Friday, January 13, 2006

Alito for the big guy

E. J. Dionne, in the Washington Post, makes this observation:

Cass Sunstein, a University of Chicago law professor, has noted that Alito follows the law when it's clear, but he almost always tilts toward his conservative predilections when the law is less settled.

Exactly. Andrew Sullivan recently denounced Emily Bazelon's statement that

In almost none of these cases, though, does Alito seem like a little-guy champion. He seems like a judge who dutifully follows the law. When the law instructs him to find for the criminal defendant or the plaintiff, he does so. When you get to the Supreme Court, though, you get to rip up the instruction manual and rewrite it. There's very little in Alito's record that suggests his revisions will favor the little guy. And a lot that suggests they won't.


Sullivan said:

Just so we're clear: Alito's record as a judge indicates that he only rules for the little guy when the law dictates that he should. And this is really bad, because we need Supreme Court judges who are willing to "rip up the instruction manual" (I believe it's known as "active liberty" jurisprudence these days, but maybe Bazelon didn't get the memo) to help the little guy, or at least the little guy as defined by Ted Kennedy. And the way we should pick them is by nominating lower court judges who have . . . torn up the instruction manual on the lower courts?
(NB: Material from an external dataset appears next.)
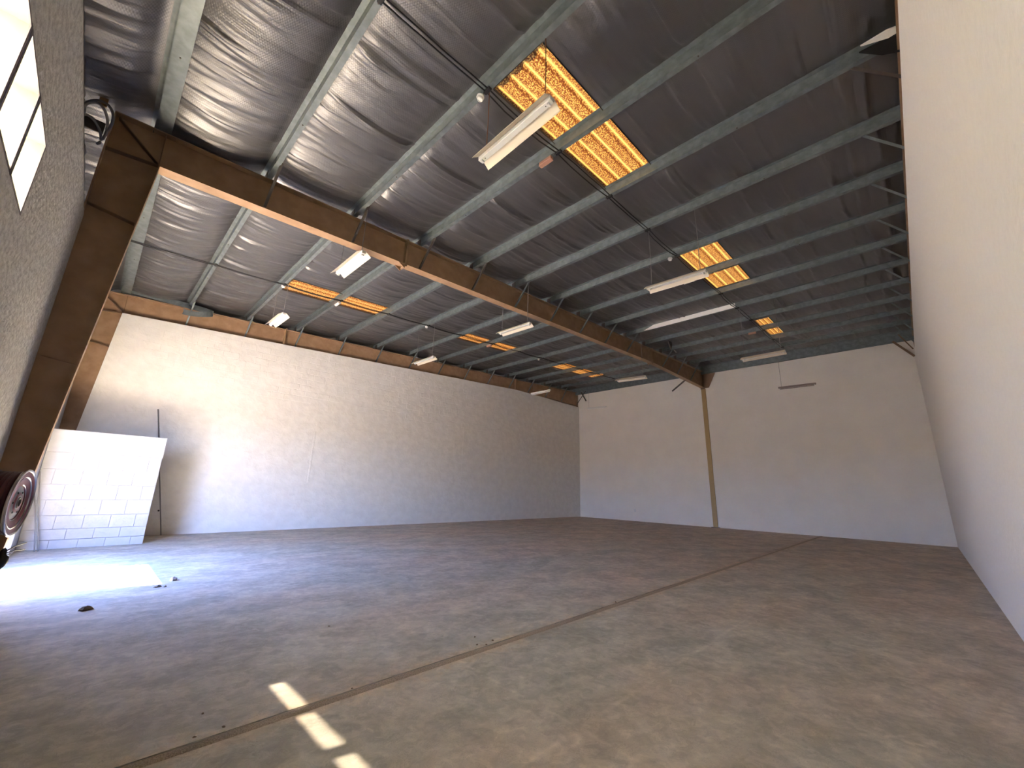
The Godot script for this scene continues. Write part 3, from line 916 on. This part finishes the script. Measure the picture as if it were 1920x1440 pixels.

Sullivan is dead wrong. First - it is conservative nonsense that only purportedly-liberal judges "tear up the instruction manual." There are countless examples of conservative judges going against settled precedent - just as there are with liberal justices. Judicial activism crosses the aisles.

More importantly, what Sullivan misses, with his cramped view of individual liberty, is that the Constitution does protect the person. The rights guaranteed by it, unlike, for example, the Constitution of Canada, inhere ONLY to the individual. There is no reasonable attorney or jurist or lawmaker who would dispute the fact that when a lower court comes up against settled precedent of a court superior to it, it must follow it. But the point is that where precedent is unclear, or where the law is murky, it should err on the side of individual liberty, of privacy, because that is the common thread of the Constitution. Look at the Amendments: The First guarantees the rights of the individual to speak and to believe. The Third guarantees that the individual cannot be forced to quarter troops. The Fourth, Fifth, and Sixth all guarantee the individual's rights in criminal proceedings, along with the glorious Eighth.

(I will point out - as a second year attorney, I see countless examples of unsettled law, even on a Constitutional level. The law is just not clear on so many things.)

So, Sullivan is right - follow the rules. I doubt Bazelon or Dionne would disagree. But where they part ways is in the grey area (and we all know Republicans don't believe in grey). Bazelon and Dionne would support the individual. Sullivan and Alito would support the state.

And when the State is arresting you and holding you without cause, and spying on you without a warrant, I'd far rather have the courts on my side.